Top Taliban leader has arrived in Kabul for talks on forming a new government
While promising a kinder and gentler Taliban, early reports suggest that they have not changed their ways.
The Taliban's top leader and co-founder is now in Kabul for talks to plan for the new government that will be ruling Afghanistan.
Abdul Ghani Baradar, who participated in the intermittent negotiations that have taken place in Doha, Qatar, is viewed as the top political leader of the Taliban, a hardline group of Islamic militants who rose in the early '90s following the exit of the Soviet Union after more than a decade of occupying Afghanistan.
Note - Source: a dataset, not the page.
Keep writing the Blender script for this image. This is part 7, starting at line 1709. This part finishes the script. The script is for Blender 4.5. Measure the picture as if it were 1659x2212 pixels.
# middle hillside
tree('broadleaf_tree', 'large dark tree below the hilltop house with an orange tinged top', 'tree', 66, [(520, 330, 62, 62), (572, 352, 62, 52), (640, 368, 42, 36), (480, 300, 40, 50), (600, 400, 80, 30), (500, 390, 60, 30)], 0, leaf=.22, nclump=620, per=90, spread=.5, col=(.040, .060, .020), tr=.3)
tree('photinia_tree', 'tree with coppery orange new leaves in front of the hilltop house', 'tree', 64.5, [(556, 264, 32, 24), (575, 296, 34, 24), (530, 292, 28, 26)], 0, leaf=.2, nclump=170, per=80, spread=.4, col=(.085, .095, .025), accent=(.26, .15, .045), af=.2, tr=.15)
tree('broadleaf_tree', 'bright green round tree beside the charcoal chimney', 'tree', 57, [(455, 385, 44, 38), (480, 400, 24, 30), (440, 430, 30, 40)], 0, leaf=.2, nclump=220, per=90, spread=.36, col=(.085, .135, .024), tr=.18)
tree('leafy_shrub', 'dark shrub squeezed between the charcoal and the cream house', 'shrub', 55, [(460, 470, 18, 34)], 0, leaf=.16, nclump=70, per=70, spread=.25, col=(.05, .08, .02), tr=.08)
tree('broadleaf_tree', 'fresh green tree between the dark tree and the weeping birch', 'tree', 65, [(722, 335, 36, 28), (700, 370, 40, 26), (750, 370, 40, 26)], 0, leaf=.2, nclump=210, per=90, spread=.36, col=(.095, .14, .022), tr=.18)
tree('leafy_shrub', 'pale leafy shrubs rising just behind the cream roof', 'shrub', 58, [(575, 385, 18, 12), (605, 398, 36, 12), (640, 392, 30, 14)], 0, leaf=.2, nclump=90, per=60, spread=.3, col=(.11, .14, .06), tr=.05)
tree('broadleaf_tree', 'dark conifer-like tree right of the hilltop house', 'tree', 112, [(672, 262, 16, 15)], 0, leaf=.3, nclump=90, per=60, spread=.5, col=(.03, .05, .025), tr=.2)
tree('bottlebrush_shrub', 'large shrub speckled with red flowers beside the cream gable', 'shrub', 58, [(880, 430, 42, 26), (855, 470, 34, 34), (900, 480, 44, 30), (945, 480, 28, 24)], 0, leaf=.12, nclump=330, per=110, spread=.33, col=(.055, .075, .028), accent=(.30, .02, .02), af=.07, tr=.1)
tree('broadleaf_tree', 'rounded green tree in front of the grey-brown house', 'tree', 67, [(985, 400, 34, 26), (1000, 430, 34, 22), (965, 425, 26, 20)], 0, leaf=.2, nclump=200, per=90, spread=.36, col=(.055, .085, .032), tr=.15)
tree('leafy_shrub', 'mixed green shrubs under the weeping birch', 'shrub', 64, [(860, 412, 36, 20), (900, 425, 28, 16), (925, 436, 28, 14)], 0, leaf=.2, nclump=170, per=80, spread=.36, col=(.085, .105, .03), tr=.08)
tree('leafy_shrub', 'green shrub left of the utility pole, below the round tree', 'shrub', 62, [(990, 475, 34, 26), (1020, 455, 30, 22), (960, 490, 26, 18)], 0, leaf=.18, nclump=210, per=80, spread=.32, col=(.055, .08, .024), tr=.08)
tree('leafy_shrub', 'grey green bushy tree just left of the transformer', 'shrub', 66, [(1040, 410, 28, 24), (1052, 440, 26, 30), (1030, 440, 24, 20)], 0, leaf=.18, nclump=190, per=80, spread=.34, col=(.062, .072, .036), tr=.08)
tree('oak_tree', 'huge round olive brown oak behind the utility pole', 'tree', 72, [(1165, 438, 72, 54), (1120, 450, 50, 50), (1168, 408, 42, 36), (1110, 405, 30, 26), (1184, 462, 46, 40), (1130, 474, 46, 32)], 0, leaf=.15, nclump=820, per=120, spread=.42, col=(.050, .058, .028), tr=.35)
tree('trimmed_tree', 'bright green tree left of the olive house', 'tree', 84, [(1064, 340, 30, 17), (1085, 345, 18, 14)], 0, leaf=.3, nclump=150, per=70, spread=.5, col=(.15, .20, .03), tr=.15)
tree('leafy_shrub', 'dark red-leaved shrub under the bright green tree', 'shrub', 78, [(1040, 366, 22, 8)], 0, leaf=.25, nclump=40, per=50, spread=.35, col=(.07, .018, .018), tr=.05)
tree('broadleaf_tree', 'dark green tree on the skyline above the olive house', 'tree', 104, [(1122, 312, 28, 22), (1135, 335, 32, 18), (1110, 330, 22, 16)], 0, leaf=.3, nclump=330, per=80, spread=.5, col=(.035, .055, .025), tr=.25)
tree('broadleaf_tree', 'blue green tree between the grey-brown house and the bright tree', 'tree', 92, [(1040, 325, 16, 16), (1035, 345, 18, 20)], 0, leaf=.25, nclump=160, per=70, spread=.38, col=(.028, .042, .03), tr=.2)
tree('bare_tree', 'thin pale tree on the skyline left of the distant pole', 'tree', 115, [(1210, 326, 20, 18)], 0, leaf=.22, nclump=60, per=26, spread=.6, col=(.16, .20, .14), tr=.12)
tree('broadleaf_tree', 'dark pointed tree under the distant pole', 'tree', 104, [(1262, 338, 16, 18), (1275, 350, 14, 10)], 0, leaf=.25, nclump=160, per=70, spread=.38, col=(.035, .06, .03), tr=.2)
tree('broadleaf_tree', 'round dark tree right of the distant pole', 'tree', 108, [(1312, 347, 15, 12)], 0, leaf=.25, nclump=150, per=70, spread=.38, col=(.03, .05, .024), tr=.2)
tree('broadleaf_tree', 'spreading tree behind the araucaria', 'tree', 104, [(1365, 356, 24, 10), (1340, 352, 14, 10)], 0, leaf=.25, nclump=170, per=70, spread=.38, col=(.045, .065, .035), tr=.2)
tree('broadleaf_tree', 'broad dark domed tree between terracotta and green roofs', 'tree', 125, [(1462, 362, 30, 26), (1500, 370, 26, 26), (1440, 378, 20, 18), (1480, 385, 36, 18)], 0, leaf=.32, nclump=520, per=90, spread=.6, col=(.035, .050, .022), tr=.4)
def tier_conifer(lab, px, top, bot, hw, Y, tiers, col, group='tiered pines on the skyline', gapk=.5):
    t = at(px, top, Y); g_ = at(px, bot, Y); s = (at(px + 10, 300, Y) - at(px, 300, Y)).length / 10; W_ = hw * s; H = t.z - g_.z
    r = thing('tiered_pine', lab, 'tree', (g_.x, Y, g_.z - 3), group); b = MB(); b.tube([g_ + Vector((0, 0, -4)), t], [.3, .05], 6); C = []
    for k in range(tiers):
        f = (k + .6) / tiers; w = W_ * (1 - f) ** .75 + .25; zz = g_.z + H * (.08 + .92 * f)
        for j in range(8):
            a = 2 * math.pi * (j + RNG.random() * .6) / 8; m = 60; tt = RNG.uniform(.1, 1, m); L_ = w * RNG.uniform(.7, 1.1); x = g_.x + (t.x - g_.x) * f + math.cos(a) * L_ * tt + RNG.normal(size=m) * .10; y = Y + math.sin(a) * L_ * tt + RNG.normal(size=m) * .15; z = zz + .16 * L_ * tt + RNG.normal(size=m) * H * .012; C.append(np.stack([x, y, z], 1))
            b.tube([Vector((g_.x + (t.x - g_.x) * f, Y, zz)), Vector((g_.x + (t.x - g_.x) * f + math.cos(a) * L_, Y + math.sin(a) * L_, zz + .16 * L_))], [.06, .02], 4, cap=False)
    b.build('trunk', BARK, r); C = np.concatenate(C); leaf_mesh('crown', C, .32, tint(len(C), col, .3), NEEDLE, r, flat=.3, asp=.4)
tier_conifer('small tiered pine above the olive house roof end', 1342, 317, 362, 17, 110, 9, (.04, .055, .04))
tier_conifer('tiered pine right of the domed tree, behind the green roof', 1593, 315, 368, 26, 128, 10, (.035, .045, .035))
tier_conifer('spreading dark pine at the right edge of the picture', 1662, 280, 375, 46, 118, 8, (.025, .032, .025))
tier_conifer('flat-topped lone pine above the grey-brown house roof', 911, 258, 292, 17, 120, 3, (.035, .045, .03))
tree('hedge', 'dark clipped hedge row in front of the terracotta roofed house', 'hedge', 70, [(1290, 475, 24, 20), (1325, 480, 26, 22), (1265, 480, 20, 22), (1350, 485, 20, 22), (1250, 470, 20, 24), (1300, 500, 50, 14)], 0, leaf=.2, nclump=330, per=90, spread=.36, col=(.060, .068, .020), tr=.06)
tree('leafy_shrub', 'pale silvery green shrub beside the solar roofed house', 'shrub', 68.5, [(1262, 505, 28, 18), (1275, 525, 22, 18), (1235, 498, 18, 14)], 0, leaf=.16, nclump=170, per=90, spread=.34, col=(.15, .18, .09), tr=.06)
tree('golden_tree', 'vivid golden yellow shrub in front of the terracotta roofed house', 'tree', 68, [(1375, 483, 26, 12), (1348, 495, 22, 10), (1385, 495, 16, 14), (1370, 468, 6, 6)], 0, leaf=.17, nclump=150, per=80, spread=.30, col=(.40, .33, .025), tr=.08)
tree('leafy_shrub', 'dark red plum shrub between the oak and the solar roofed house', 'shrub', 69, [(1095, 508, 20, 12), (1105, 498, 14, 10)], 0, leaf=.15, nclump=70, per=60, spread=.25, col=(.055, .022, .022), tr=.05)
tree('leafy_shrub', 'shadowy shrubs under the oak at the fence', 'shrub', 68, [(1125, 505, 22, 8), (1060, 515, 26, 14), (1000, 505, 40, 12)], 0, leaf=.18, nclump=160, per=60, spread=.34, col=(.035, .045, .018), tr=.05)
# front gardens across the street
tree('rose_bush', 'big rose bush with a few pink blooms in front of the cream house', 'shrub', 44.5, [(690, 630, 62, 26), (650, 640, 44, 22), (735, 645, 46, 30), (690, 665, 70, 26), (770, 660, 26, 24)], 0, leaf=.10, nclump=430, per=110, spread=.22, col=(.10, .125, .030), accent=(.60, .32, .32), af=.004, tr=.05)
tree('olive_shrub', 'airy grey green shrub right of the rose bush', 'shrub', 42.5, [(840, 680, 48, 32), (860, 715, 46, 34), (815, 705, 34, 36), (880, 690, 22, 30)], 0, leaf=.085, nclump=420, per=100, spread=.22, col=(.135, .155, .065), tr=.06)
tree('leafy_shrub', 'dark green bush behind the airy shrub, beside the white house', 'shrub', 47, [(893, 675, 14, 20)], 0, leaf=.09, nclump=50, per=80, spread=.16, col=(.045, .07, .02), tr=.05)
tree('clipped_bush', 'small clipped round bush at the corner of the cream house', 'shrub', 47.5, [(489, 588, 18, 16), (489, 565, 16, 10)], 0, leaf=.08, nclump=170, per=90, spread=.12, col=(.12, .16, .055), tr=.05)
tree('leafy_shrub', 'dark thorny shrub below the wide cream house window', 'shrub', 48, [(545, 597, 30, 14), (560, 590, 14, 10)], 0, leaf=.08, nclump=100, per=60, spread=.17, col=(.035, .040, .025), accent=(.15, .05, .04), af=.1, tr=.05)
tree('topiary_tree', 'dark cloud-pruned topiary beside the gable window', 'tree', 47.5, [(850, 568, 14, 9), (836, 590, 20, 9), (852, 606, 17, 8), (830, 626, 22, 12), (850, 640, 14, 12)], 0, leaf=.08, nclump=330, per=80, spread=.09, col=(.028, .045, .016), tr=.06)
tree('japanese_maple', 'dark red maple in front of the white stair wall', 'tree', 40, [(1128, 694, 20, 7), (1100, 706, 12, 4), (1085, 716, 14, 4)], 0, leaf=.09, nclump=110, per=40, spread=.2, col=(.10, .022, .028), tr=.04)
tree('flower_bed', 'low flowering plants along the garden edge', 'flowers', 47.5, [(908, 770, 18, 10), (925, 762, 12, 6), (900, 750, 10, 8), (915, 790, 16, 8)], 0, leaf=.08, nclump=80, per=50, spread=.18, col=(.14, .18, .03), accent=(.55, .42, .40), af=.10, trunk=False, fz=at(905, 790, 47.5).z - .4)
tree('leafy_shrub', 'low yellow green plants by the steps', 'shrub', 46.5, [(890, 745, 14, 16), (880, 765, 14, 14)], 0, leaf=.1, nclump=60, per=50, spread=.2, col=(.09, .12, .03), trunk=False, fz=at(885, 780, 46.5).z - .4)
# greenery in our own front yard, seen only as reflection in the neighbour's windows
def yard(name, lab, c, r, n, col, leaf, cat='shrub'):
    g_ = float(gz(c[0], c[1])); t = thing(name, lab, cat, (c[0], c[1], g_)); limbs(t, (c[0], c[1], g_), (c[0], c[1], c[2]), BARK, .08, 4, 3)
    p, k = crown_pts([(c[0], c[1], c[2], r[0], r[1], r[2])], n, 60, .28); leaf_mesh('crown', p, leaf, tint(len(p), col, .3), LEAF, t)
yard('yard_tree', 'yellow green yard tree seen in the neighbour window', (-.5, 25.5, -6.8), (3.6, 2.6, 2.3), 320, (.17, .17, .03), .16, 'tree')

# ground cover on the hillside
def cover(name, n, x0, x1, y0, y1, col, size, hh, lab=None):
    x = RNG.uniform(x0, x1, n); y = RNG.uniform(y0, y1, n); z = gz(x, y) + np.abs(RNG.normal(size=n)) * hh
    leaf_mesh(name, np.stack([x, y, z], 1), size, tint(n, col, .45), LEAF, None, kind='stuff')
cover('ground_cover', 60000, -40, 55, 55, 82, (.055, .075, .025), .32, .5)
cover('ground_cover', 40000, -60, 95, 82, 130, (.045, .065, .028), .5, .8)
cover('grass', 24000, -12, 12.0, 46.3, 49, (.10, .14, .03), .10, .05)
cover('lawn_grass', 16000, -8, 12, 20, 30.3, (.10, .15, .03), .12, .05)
"He will be in Kabul to meet jihadi leaders and politicians for an inclusive government set-up," according to a Taliban source for Agence France-Presse.
Baradar had been a top-level commander under former Taliban leader Mullah Omar, according to Reuters, before being captured by Pakistani security forces in 2010. He was released in 2018.
A Taliban official, according to the outlet, "said the group planned to ready a new model for governing Afghanistan within the next few weeks, with separate teams to tackle internal security and financial issues."
The speed at which the Taliban moved across the country to fill the vacuum left by the departure of American and NATO forces, along with the Afghani government and military, has stunned world leaders across the globe.